Israeli occupation authorities issued immediate demolition orders on Sunday targeting 14 Palestinian homes in the Al‑Bustan neighborhood of Silwan, south of Al‑Aqsa Mosque in occupied Jerusalem, under the pretext of “building without a permit.”
The move marks a new escalation in a long‑running, systematic policy aimed at erasing Palestinian presence in one of the most sensitive and strategically significant areas surrounding the mosque.
The Jerusalem Governorate said in a statement that the threatened homes shelter Palestinian families, and that the latest orders form part of an Israeli plan to transform the lands of Al‑Bustan into what the occupation calls “Torah gardens”—a direct violation of property and housing rights that places the fate of nearly 120 Palestinian residents at risk.
The statement noted that families have spent tens of thousands of dollars over the years on fines imposed by the Israeli municipality, despite living in homes that have stood for decades.
According to the Governorate, the new demolition notices are part of a broader wave of escalating measures targeting Al‑Bustan.
In January alone, the Israeli municipality informed residents of its intention to confiscate large tracts of land: approximately 5.7 dunams on January 1, and an additional dunam and 100 square meters on January 18, under the guise of “landscaping and parking projects.”
The occupation authorities claimed the areas were “empty,” although they include plots where Palestinian homes were demolished last year—an embodiment of the so‑called “empty land” policy used as a fabricated legal tool to justify confiscation and entrench permanent colonial control.
The Governorate stressed that the assault on Al‑Bustan is part of a wider Israeli plan built on two parallel tracks: altering the demographic reality in favor of illegal paramilitary Israeli colonizers and tightening geographic control over the surroundings of Al‑Aqsa Mosque.

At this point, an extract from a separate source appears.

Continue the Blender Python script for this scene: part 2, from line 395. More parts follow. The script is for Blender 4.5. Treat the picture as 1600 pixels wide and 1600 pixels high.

It emphasized that Silwan forms the southern defensive belt of Al‑Aqsa and the historic guardian of its walls, and that targeting it constitutes a direct attack on the city’s established historical and legal status.
Around 1,500 Palestinians live in Al‑Bustan in roughly 120 homes, facing a coordinated and multi‑layered campaign of pressure.
Nearly 80% of the neighborhood’s homes are classified as “under threat of demolition,” many subject to immediate demolition orders under the so‑called “Kaminitz Law,” including renewed fines for homes whose owners had already paid penalties prior to 2017.
The neighborhood has also witnessed unprecedented escalation since October 7, 2023, including the banning of prayers at the community protest tent—later demolished by Israeli forces—restrictions on media coverage and local associations, and the demolition of more than 35 homes since that date.
Residents also face daily pressure tactics: road closures, military roadblocks, arbitrary arrests, exorbitant municipal taxes, and a quasi‑official role for colonizers who harass residents through filming, filing demolition claims, and maintaining a constant atmosphere of intimidation.
Palestinian National Council President Rawhi Fattouh stated that the Israeli decision to issue immediate demolition orders for 14 homes in Al‑Bustan amounts to a political and legal crime, a form of racist ethnic cleansing, and a flagrant breach of international humanitarian law.
In a press statement on Sunday evening, Fattouh said the claim of “building without a permit” is merely a manufactured legal pretext to justify forced displacement and cement permanent colonial structures.
He noted that this approach is part of a wider colonial project designed to uproot Jerusalem’s Indigenous Palestinian population, fragment Palestinian neighborhoods, and forcibly reshape the city’s demographic and geographic character.
Fattouh stressed that Silwan constitutes the southern protective depth of Al‑Aqsa, and that targeting it represents a direct attack on Jerusalem as an occupied city subject to international law.
He cautioned that ongoing international silence only encourages the occupation to escalate its demolition policies and spatial cleansing practices.
The official urged the international community to meet its legal and moral obligations, abandon double standards, and provide immediate international protection for the Palestinian people and their holy sites, affirming that these crimes cannot confer any legitimacy on the occupation.
In a related development, Israeli occupation forces on Sunday forced brothers Kamal and Karam Mohammad Abu Swai to empty their homes in the Wadi Qaddum area of Silwan in preparation for their forced demolition.
The two homes shelter 15 members of the Abu Swai family, who now face imminent displacement amid Israel’s ongoing policy of imposing severe restrictions on Palestinian building permits in occupied Jerusalem.
Also, two Palestinian families were forced to carry out the self‑demolition of their homes in Jabal al‑Mukabber, southeast of occupied Jerusalem, and in Silwan.